Please share your thoughts and idea to sort out this issue w/o restarting the application.
I have the application and kernel module running on my system. In the meantime, I am changing the date and time of the system. However, this change doesn't reflect on log messages of the application that's being executed.
Please share your thoughts and idea to sort out this issue w/o restarting the application.
Don't know exactly what you think we can tell you, based on your question. We have no idea what "the application" is, what "kernel module" you're referring to, on what version/distro of Linux, etc. You tell us nothing about how the system is set up, where it gets its time from now, and what log file you're talking about.

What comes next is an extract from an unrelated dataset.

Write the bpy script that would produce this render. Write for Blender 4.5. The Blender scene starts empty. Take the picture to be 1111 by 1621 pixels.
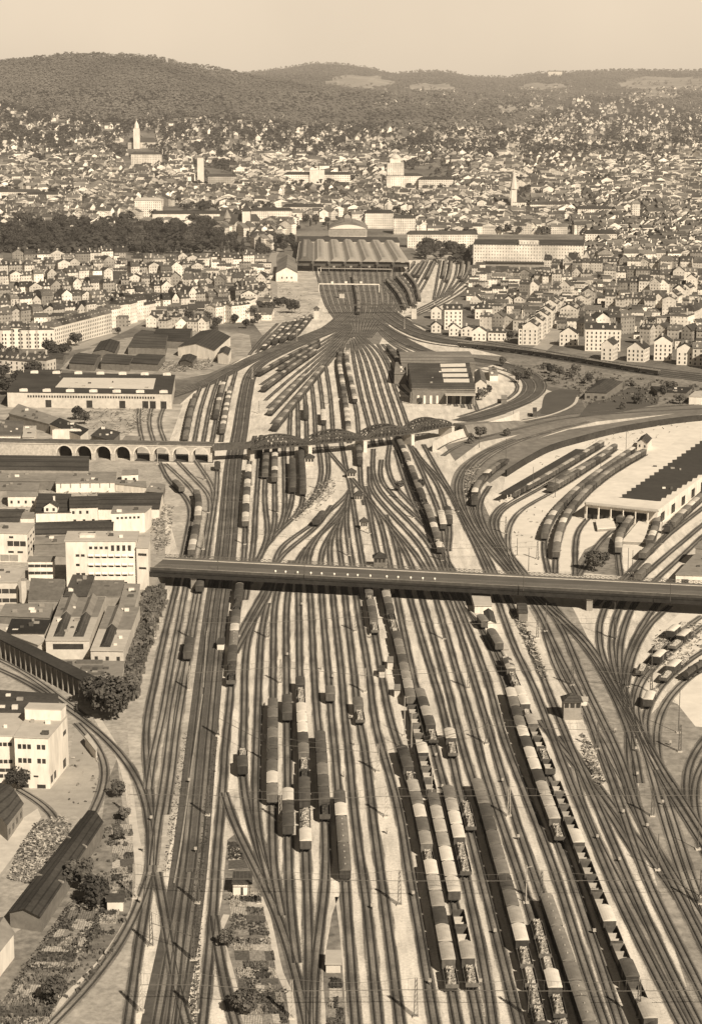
import bpy, math, random, bmesh
from mathutils import Vector, Euler
from mathutils.noise import noise as pnoise
random.seed(7)
R = random.random
def rr(a, b): return a + (b - a) * random.random()
SC = bpy.context.scene
COL = SC.collection
PI = math.pi
# ------------------------------------------------------------------ camera model
H, F, CX, CY, YH = 195.0, 3000.0, 555.5, 810.5, 145.0
PITCH = math.atan((CY - YH) / F)
cp, sp = math.cos(PITCH), math.sin(PITCH)
def ray(x, y):
    a = (x - CX) / F; b = -(y - CY) / F
    return (a, cp + b * sp, -sp + b * cp)
def G(x, y, z=0.0):
    d = ray(x, y); t = (z - H) / d[2]
    return Vector((d[0] * t, d[1] * t, z))
def PX(v):
    dz = v[2] - H
    zc = v[1] * cp - dz * sp
    yc = v[1] * sp + dz * cp
    return (CX + F * v[0] / zc, CY - F * yc / zc)
def scale_at(y): return cp * (y - YH) / H
cam = bpy.data.cameras.new('camera'); camo = bpy.data.objects.new('camera', cam); COL.objects.link(camo)
camo.location = (0, 0, H); camo.rotation_euler = (PI / 2 - PITCH, 0, 0)
cam.sensor_fit = 'VERTICAL'; cam.sensor_height = 24; cam.lens = 24 * F / 1621
cam.clip_start = 1; cam.clip_end = 60000
SC.camera = camo
SC.view_settings.view_transform = 'Standard'; SC.view_settings.look = 'None'; SC.view_settings.exposure = 0
# ------------------------------------------------------------------ light
EL, AZ = math.radians(38), math.radians(30.5)
sun = bpy.data.lights.new('sun', 'SUN'); so = bpy.data.objects.new('sun', sun); COL.objects.link(so)
sun.energy = 6.8; sun.angle = math.radians(0.5); sun.color = (1, .86, .68)
so.rotation_euler = Vector((-math.sin(AZ) * math.cos(EL), math.cos(AZ) * math.cos(EL), -math.sin(EL))).to_track_quat('-Z', 'Y').to_euler()
W = bpy.data.worlds.new('World'); SC.world = W; W.use_nodes = True
nt = W.node_tree; nt.nodes.clear()
sky = nt.nodes.new('ShaderNodeTexSky'); sky.sky_type = 'NISHITA'; sky.sun_disc = False
sky.sun_elevation = EL; sky.sun_rotation = PI - AZ; sky.dust_density = 3.0; sky.air_density = 1.0; sky.altitude = 400
bw = nt.nodes.new('ShaderNodeRGBToBW'); pw = nt.nodes.new('ShaderNodeMath'); pw.operation = 'POWER'; pw.inputs[1].default_value = .12
mx = nt.nodes.new('ShaderNodeVectorMath'); mx.operation = 'SCALE'; mx.inputs[0].default_value = (1.0, .828, .625)
bg = nt.nodes.new('ShaderNodeBackground'); bg.inputs[1].default_value = .15
out = nt.nodes.new('ShaderNodeOutputWorld')
mul = nt.nodes.new('ShaderNodeMath'); mul.operation = 'MULTIPLY'; mul.inputs[1].default_value = 4.75
nt.links.new(sky.outputs[0], bw.inputs[0]); nt.links.new(bw.outputs[0], pw.inputs[0]); nt.links.new(pw.outputs[0], mul.inputs[0])
tcw = nt.nodes.new('ShaderNodeTexCoord'); sxw = nt.nodes.new('ShaderNodeSeparateXYZ'); hz_ = nt.nodes.new('ShaderNodeMapRange'); hz_.interpolation_type = 'SMOOTHSTEP'
hz_.inputs[1].default_value = .02; hz_.inputs[2].default_value = .45; hz_.inputs[3].default_value = 1.0; hz_.inputs[4].default_value = .12   # bright milky horizon, darker zenith
mul2 = nt.nodes.new('ShaderNodeMath'); mul2.operation = 'MULTIPLY'
nt.links.new(tcw.outputs['Generated'], sxw.inputs[0]); nt.links.new(sxw.outputs[2], hz_.inputs[0]); nt.links.new(mul.outputs[0], mul2.inputs[0]); nt.links.new(hz_.outputs[0], mul2.inputs[1])
cl = nt.nodes.new('ShaderNodeTexNoise'); cl.inputs['Scale'].default_value = 7; cl.inputs['Detail'].default_value = 5; nt.links.new(tcw.outputs['Generated'], cl.inputs['Vector'])
clm = nt.nodes.new('ShaderNodeMapRange'); clm.inputs[1].default_value = .3; clm.inputs[2].default_value = .7; clm.inputs[3].default_value = .95; clm.inputs[4].default_value = 1.04; nt.links.new(cl.outputs['Fac'], clm.inputs[0])
mul3 = nt.nodes.new('ShaderNodeMath'); mul3.operation = 'MULTIPLY'; nt.links.new(mul2.outputs[0], mul3.inputs[0]); nt.links.new(clm.outputs[0], mul3.inputs[1]); nt.links.new(mul3.outputs[0], mx.inputs['Scale']); nt.links.new(mx.outputs[0], bg.inputs[0]); nt.links.new(bg.outputs[0], out.inputs[0])
# ------------------------------------------------------------------ materials
TINT = (1.0, .945, .855)
def haze_group():
    g = bpy.data.node_groups.new('aerial_haze', 'ShaderNodeTree')
    g.interface.new_socket('Shader', in_out='INPUT', socket_type='NodeSocketShader')
    g.interface.new_socket('Shader', in_out='OUTPUT', socket_type='NodeSocketShader')
    n = g.nodes; i = n.new('NodeGroupInput'); o = n.new('NodeGroupOutput')
    geo = n.new('ShaderNodeNewGeometry'); sx = n.new('ShaderNodeSeparateXYZ')
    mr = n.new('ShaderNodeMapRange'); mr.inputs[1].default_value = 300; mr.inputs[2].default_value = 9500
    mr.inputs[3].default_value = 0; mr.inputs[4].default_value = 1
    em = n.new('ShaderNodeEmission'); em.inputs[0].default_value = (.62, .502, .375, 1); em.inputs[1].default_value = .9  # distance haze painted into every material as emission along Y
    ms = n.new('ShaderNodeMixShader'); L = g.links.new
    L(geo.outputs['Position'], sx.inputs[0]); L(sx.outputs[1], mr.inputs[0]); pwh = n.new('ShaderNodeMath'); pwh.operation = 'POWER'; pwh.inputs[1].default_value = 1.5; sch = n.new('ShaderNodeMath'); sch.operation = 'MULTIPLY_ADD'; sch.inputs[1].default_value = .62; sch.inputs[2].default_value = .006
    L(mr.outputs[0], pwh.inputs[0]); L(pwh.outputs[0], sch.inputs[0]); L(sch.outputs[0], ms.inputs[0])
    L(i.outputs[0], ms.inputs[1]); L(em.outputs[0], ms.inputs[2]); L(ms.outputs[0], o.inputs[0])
    return g
HG = haze_group()
class NT:
    def __init__(s, name):
        s.m = bpy.data.materials.new(name); s.m.use_nodes = True
        s.t = s.m.node_tree; s.t.nodes.clear(); s.L = s.t.links.new
        s.b = s.n('ShaderNodeBsdfPrincipled'); s.b.inputs['Roughness'].default_value = .88
        s.b.inputs['Specular IOR Level'].default_value = .2
        s.o = s.n('ShaderNodeOutputMaterial')
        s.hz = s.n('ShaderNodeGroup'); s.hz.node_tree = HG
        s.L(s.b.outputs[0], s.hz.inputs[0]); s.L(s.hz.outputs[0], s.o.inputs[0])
    def n(s, ty, **k):
        x = s.t.nodes.new(ty)
        for a, b in k.items(): setattr(x, a, b)
        return x
    def val(s, x):
        return x
    def math(s, op, a, b=0.0, c=None, clamp=False):
        x = s.n('ShaderNodeMath', operation=op); x.use_clamp = clamp
        for i, v in enumerate((a, b, c)):
            if v is None: continue
            if isinstance(v, (int, float)): x.inputs[i].default_value = v
            else: s.L(v, x.inputs[i])
        return x.outputs[0]
    def mr(s, v, a, b, c, d, smooth=False):
        x = s.n('ShaderNodeMapRange'); x.clamp = True
        if smooth: x.interpolation_type = 'SMOOTHSTEP'
        s.L(v, x.inputs[0])
        for i, q in enumerate((a, b, c, d)): x.inputs[i + 1].default_value = q
        return x.outputs[0]
    def pos(s): return s.n('ShaderNodeNewGeometry').outputs['Position']
    def obj(s): return s.n('ShaderNodeTexCoord').outputs['Object']
    def noise(s, vec, sc, det=3, rough=.6, stretch=None):
        if stretch:
            mp = s.n('ShaderNodeMapping'); mp.inputs['Scale'].default_value = stretch; s.L(vec, mp.inputs[0]); vec = mp.outputs[0]
        x = s.n('ShaderNodeTexNoise'); x.inputs['Scale'].default_value = sc; x.inputs['Detail'].default_value = det
        x.inputs['Roughness'].default_value = rough; s.L(vec, x.inputs['Vector']); return x.outputs['Fac']
    def rnd(s): return s.n('ShaderNodeObjectInfo').outputs['Random']
    def mixv(s, f, a, b):
        x = s.n('ShaderNodeMix', data_type='FLOAT')
        for i, v in ((0, f), (2, a), (3, b)):
            if isinstance(v, (int, float)): x.inputs[i].default_value = v
            else: s.L(v, x.inputs[i])
        return x.outputs[0]
    def base(s, v, tint=TINT):
        x = s.n('ShaderNodeVectorMath', operation='SCALE'); x.inputs[0].default_value = tint
        if isinstance(v, (int, float)): x.inputs['Scale'].default_value = v
        else: s.L(v, x.inputs['Scale'])
        s.L(x.outputs[0], s.b.inputs['Base Color']); return s
    def bump(s, h, st=.4, d=.1):
        x = s.n('ShaderNodeBump'); x.inputs['Strength'].default_value = st; x.inputs['Distance'].default_value = d
        s.L(h, x.inputs['Height']); s.L(x.outputs[0], s.b.inputs['Normal']); return s
MATS = {}
def M(name, v, var=.25, sc=.6, rand=.0, coord='pos', sc2=None, rough=.88, stretch=None):
    """plain weathered surface: albedo v, patchy variation"""
    if name in MATS: return MATS[name]
    t = NT(name); t.b.inputs['Roughness'].default_value = rough
    p = t.pos() if coord == 'pos' else t.obj()
    n1 = t.noise(p, sc, 4, .65, stretch); f = t.mr(n1, .3, .7, 1 - var, 1 + var)
    n2 = t.noise(p, (sc2 or sc * .13), 2); f = t.math('MULTIPLY', f, t.mr(n2, .3, .7, 1 - var * .6, 1 + var * .6))
    if rand: f = t.math('MULTIPLY', f, t.mr(t.rnd(), 0, 1, 1 - rand, 1 + rand))
    t.base(t.math('MULTIPLY', f, v)); MATS[name] = t.m; return t.m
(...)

I am executing PCIe Device Driver and IOCTL File operations driver as a kernel that is connected with PCIe interface. This driver is being used by application through IOCTL calls to compute the incoming data coming from peripheral device through PCIe.
I am using Centos 5.3 Linux Distribution with Linux kernel 2.6.27.20. I am modifying the local date and time of the system. I hope this information helps.
Are you changing the hardware clock and hoping that that will change the system time? It won't unless you synchronize the system time with the hardware clock. I use hwclock for this.
Are you running a time daemon that updates the system clock?
Could the application get its time from elsewhere, such as an external device to which it is attached?
One could write an application that keeps its own time. Do the entries in /var/log/messages show that the time has changed?